* START Source excerpt *
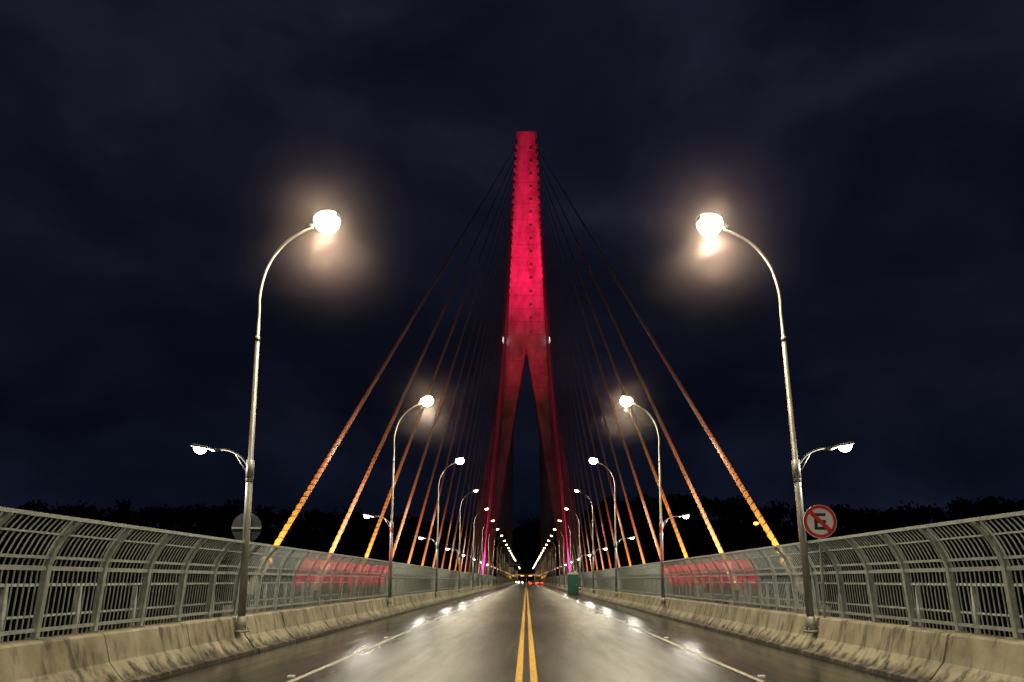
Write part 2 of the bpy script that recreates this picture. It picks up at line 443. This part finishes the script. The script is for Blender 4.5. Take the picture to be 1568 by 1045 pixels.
mb.box(-.2,.2,.02,.05,.1,.14,0); mb.box(-.2,.2,.02,.05,-.14,-.1,0)
mb.obj('no_parking_sign',[polem,signw,redp,black],loc=(6.04,15.2,2.70))
mb=MB(); disc(mb,.33,0,m=1,t=.01); mb.box(-.32,.32,-.03,-.002,-.03,.01,0); mb.tube([(0,-.06,-1.9),(0,-.06,.3)],.03,10,0)
mb.obj('traffic_sign',[polem,black],loc=(-6.2,16.4,2.66))

# portable toilet
tg=mat('green_plastic',(.015,.13,.09),.5); tw=mat('white_plastic',(.5,.5,.5),.4)
mb=MB(); mb.box(-.58,.58,-.58,.58,.0,.14,2); mb.box(-.55,.55,-.55,.55,.14,2.15,0)
mb.box(-.40,.40,-.585,-.552,.2,2.0,0)
for x in (-.58,-.40+.0,.40,.54): mb.box(x,x+.04,-.60,-.553,.16,2.1,0)
mb.add([(-.62,-.62,2.152),(.62,-.62,2.152),(.62,.62,2.152),(-.62,.62,2.152),(-.4,-.45,2.42),(.4,-.45,2.42),(.4,.45,2.42),(-.4,.45,2.42)],
 [(0,3,2,1),(4,5,6,7),(0,1,5,4),(1,2,6,5),(2,3,7,6),(3,0,4,7)],1)
mb.tube([(.42,.4,2.2),(.42,.4,2.75)],.05,8,1); mb.box(.28,.34,-.61,-.587,1.0,1.15,1)
mb.obj('portable_toilet',[tg,tw,dark],loc=(5.05,81,0.0))

# overhead sign
sg_=mat('sign_green',(.05,.12,.09),.4)
mb=MB(); mb.tube([(-6.2,0,.7),(-6.2,0,8.2)],.14,10); mb.tube([(-6.2,0,7.0),(-1.6,0,7.2)],.09,8); mb.tube([(-6.2,0,7.7),(-1.6,0,7.7)],.09,8)
mb.box(-5.9,-1.4,-.25,-.15,6.3,8.2,1); mb.box(-5.7,-3.9,-.27,-.255,7.4,7.7,2); mb.box(-5.7,-2.4,-.27,-.255,6.8,7.1,2)
mb.obj('overhead_sign',[polem,sg_,signw],loc=(0,262,0))

# cars far away
def car(loc,col,back=True):
    p=mat('car_paint',col,.3,.3); gl=mat('car_glass',(.02,.02,.02),.1)
    tl=mat('tail_light',(.5,.01,.01),.3,emit=(1,.02,.01) if back else (1,.85,.55),estr=14 if back else 30)
    m=MB()
    side=[(-2.1,.3),(-2.15,.75),(-2.0,.95),(-1.3,1.0),(-.75,1.42),(.6,1.45),(1.2,1.0),(2.05,.85),(2.15,.5),(2.1,.3)]
    n=len(side)
    vs=[(-.86 if z<1.1 else -.68,y,z) for y,z in side]+[(.86 if z<1.1 else .68,y,z) for y,z in side]
    m.add(vs,[tuple(range(n)),tuple(range(n,2*n))[::-1]]+[(i,(i+1)%n,n+(i+1)%n,n+i) for i in range(n)],0)
    m.add([(-.66,-1.27,1.04),(.66,-1.27,1.04),(.6,-.82,1.38),(-.6,-.82,1.38)],[(0,1,2,3)],1)
    for x in (-.78,.78):
        for y in (-1.3,1.3): m.tube([(x-.1,y,.32),(x+.1,y,.32)],.32,16,2)
        m.box(x-.16,x+.16,-2.2,-2.12,.58,.90,3)
    return m.obj('car',[p,gl,black,tl],loc=loc)
car((1.9,205,0),(.2,.2,.22)); car((4.6,255,0),(.3,.05,.05)); car((-2.3,300,0),(.4,.4,.4),False); car((1.9,330,0),(.1,.1,.15)); car((-4.3,380,0),(.1,.1,.15),False)
# toll booth at the far end
bw=mat('booth_wall',(.3,.26,.2),.6); bl=mat('booth_lights',(.9,.7,.4),.5,emit=(1,.45,.12),estr=3)
mb=MB(); mb.box(-13,13,-3,3,5.2,6.4,0)
for x in (-12,-6.5,0,6.5,12):
    mb.box(x-.3,x+.3,-.3,.3,.0,5.2,0)
for x in (-9,-3,3,9): mb.box(x-1.3,x+1.3,-3.3,-3.0,4.7,5.15,1)
tp=mb.obj('toll_plaza',[bw,bl],loc=(0,560,0))
for x in (-6,6): light('toll_light','POINT',500,(1,.45,.18),tp,(x,-4,4),size=.5)

# ------------------------------------------------------------ terrain, river, trees
grass=mat('bank_soil',(.04,.05,.03),.9,spec=.1); n=noise(grass,.05,6); c=ramp(grass,n.outputs[0],[(.3,(.02,.03,.015)),(.7,(.05,.05,.035))]); L(grass,c.outputs[0],B(grass).inputs['Base Color'])
def gh(x,y):
    r=math.hypot(x,y-60); a=math.atan2(x,y)
    t=min(max((r-400)/230,0),1); t=t*t*(3-2*t)
    return -38+t*(86+7*math.sin(a*5+1)+4*math.sin(a*13)+3*math.sin(r*.02+a*9)) - (20*math.exp(-(x/70)**2) if y>0 else 0)*t
mb=MB(); NA=120; RR=[0,100,250,380,420,460,500,540,580,620,680,800,1100,1800,3500]
vs=[(0,0,-38)];fs=[]
for r in RR[1:]:
    for i in range(NA):
        a=2*math.pi*i/NA; x=r*math.sin(a); y=60+r*math.cos(a); vs.append((x,y,gh(x,y) if r<1000 else gh(x*600/r,60+(y-60)*600/r)-8))
for i in range(NA): fs.append((0,1+i,1+(i+1)%NA))
for j in range(len(RR)-2):
    for i in range(NA):
        a=1+j*NA; fs.append((a+i,a+NA+i,a+NA+(i+1)%NA,a+(i+1)%NA))
mb.add(vs,fs); mb.obj('ground',[grass],True)
water=mat('river_water',(.01,.015,.02),.12); n=noise(water,.4,5); addbump(water,n.outputs[0],.4,.2)
mb=MB(); vs=[(440*math.sin(2*math.pi*i/64),60+440*math.cos(2*math.pi*i/64),-32) for i in range(64)]; mb.add(vs,[tuple(range(64))]); mb.obj('river',[water])
leaf=mat('foliage',(.05,.07,.03),.9,spec=.05); n=noise(leaf,.3,5); c=ramp(leaf,n.outputs[0],[(.3,(.02,.03,.012)),(.7,(.06,.08,.035))]); L(leaf,c.outputs[0],B(leaf).inputs['Base Color'])
bark=mat('bark',(.06,.045,.03),.9)
mb=MB()
for t in range(760):
    a=random.uniform(-.95,.95); r=random.choice((545,600,640))+random.uniform(-25,25)
    x=r*math.sin(a); y=60+r*math.cos(a)
    if abs(x)<24 and y<640: continue
    g=gh(x,y); H=random.uniform(10,18)*(1.25 if random.random()<.1 else 1)*(1.3 if x>0 else 1.1); R=H*random.uniform(.36,.55)
    mb.tube([(x,y,g-1),(x,y,g+H*.7)],[.4,.15],5,1,False)
    for q in range(6):
        cx=x+random.uniform(-.6,.6)*R; cy=y+random.uniform(-.6,.6)*R; cz=g+H*random.uniform(.35,.82); rr_=R*random.uniform(.45,.7)
        mb.tube([(x,y,g+H*.35),(cx,cy,cz)],[.15,.05],4,1,False)
        for w in range(24):
            v=Vector((random.gauss(0,1),random.gauss(0,1),random.gauss(0,.8))).normalized()*rr_*random.uniform(.3,1.1)
            p=Vector((cx,cy,cz))+v; s=random.uniform(.9,2.1)
            e1=Vector((random.gauss(0,1),random.gauss(0,1),random.gauss(0,1))).normalized()*s; e2=e1.cross(Vector((random.gauss(0,1),random.gauss(0,1),random.gauss(0,1)))).normalized()*s
            mb.add([p-e1,p-e2,p+e1,p+e2],[(0,1,2,3)],0)
mb.obj('distant_trees',[leaf,bark])
sodium=mat('sodium_lens',(1,.6,.2),.4,emit=(1,.30,.03),estr=12)
mb=MB()
mb.tube([(0,0,0),(0,0,62)],.2,8,0); mb.ellip((0,-.5,63.2),(1.4,.9,.8),12,6,1)
mb.obj('mast_light',[dark,sodium],loc=(121,390,-32))

# ------------------------------------------------------------ world
w=bpy.data.worlds.new('World'); S.world=w; w.use_nodes=True
nt=w.node_tree; bg=nt.nodes['Background']
class W: node_tree=nt
tc=N(W,'ShaderNodeTexCoord'); mp=N(W,'ShaderNodeMapping'); L(W,tc.outputs['Generated'],mp.inputs[0]); mp.inputs['Scale'].default_value=(1,1,1.7); mp.inputs['Location'].default_value=(.7,.2,.4)
nz=N(W,'ShaderNodeTexNoise'); nz.inputs['Scale'].default_value=3.2; nz.inputs['Detail'].default_value=7; nz.inputs['Roughness'].default_value=.5; nz.inputs['Distortion'].default_value=.3
L(W,mp.outputs[0],nz.inputs['Vector'])
r=ramp(W,nz.outputs[0],[(.38,(.0036,.0042,.0100)),(.5,(.0064,.0068,.0160)),(.60,(.0105,.0102,.0225)),(.72,(.019,.0175,.034))])
sx=N(W,'ShaderNodeSeparateXYZ'); L(W,tc.outputs['Generated'],sx.inputs[0])
g=ramp(W,sx.outputs[2],[(.0,(.46,.64,.70)),(.15,(.52,.66,.70)),(.45,(1,1,1))])
mx=N(W,'ShaderNodeMix',data_type='RGBA',blend_type='MULTIPLY'); mx.inputs[0].default_value=1
L(W,r.outputs[0],mx.inputs[6]); L(W,g.outputs[0],mx.inputs[7]); L(W,mx.outputs[2],bg.inputs[0]); bg.inputs[1].default_value=1.0

# ------------------------------------------------------------ camera
cd=bpy.data.cameras.new('camera'); cam=mkobj('camera',cd,None,(0,0,1.5),(math.radians(90+8.65),0,0))
cd.lens=26; cd.sensor_width=36; cd.shift_y=.124; cd.shift_x=-.014; cd.clip_end=6000; cd.clip_start=.05
S.camera=cam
* END Source excerpt *
*Task*. Print the data above verbatim from the first line through the line holding "mb.obj('overhead_sign',[polem,sg_,signw],loc=(0,262,0))", leaving every picture out.

*Result of this exercise*.
Write part 2 of the bpy script that recreates this picture. It picks up at line 443. This part finishes the script. The script is for Blender 4.5. Take the picture to be 1568 by 1045 pixels.
mb.box(-.2,.2,.02,.05,.1,.14,0); mb.box(-.2,.2,.02,.05,-.14,-.1,0)
mb.obj('no_parking_sign',[polem,signw,redp,black],loc=(6.04,15.2,2.70))
mb=MB(); disc(mb,.33,0,m=1,t=.01); mb.box(-.32,.32,-.03,-.002,-.03,.01,0); mb.tube([(0,-.06,-1.9),(0,-.06,.3)],.03,10,0)
mb.obj('traffic_sign',[polem,black],loc=(-6.2,16.4,2.66))

# portable toilet
tg=mat('green_plastic',(.015,.13,.09),.5); tw=mat('white_plastic',(.5,.5,.5),.4)
mb=MB(); mb.box(-.58,.58,-.58,.58,.0,.14,2); mb.box(-.55,.55,-.55,.55,.14,2.15,0)
mb.box(-.40,.40,-.585,-.552,.2,2.0,0)
for x in (-.58,-.40+.0,.40,.54): mb.box(x,x+.04,-.60,-.553,.16,2.1,0)
mb.add([(-.62,-.62,2.152),(.62,-.62,2.152),(.62,.62,2.152),(-.62,.62,2.152),(-.4,-.45,2.42),(.4,-.45,2.42),(.4,.45,2.42),(-.4,.45,2.42)],
 [(0,3,2,1),(4,5,6,7),(0,1,5,4),(1,2,6,5),(2,3,7,6),(3,0,4,7)],1)
mb.tube([(.42,.4,2.2),(.42,.4,2.75)],.05,8,1); mb.box(.28,.34,-.61,-.587,1.0,1.15,1)
mb.obj('portable_toilet',[tg,tw,dark],loc=(5.05,81,0.0))

# overhead sign
sg_=mat('sign_green',(.05,.12,.09),.4)
mb=MB(); mb.tube([(-6.2,0,.7),(-6.2,0,8.2)],.14,10); mb.tube([(-6.2,0,7.0),(-1.6,0,7.2)],.09,8); mb.tube([(-6.2,0,7.7),(-1.6,0,7.7)],.09,8)
mb.box(-5.9,-1.4,-.25,-.15,6.3,8.2,1); mb.box(-5.7,-3.9,-.27,-.255,7.4,7.7,2); mb.box(-5.7,-2.4,-.27,-.255,6.8,7.1,2)
mb.obj('overhead_sign',[polem,sg_,signw],loc=(0,262,0))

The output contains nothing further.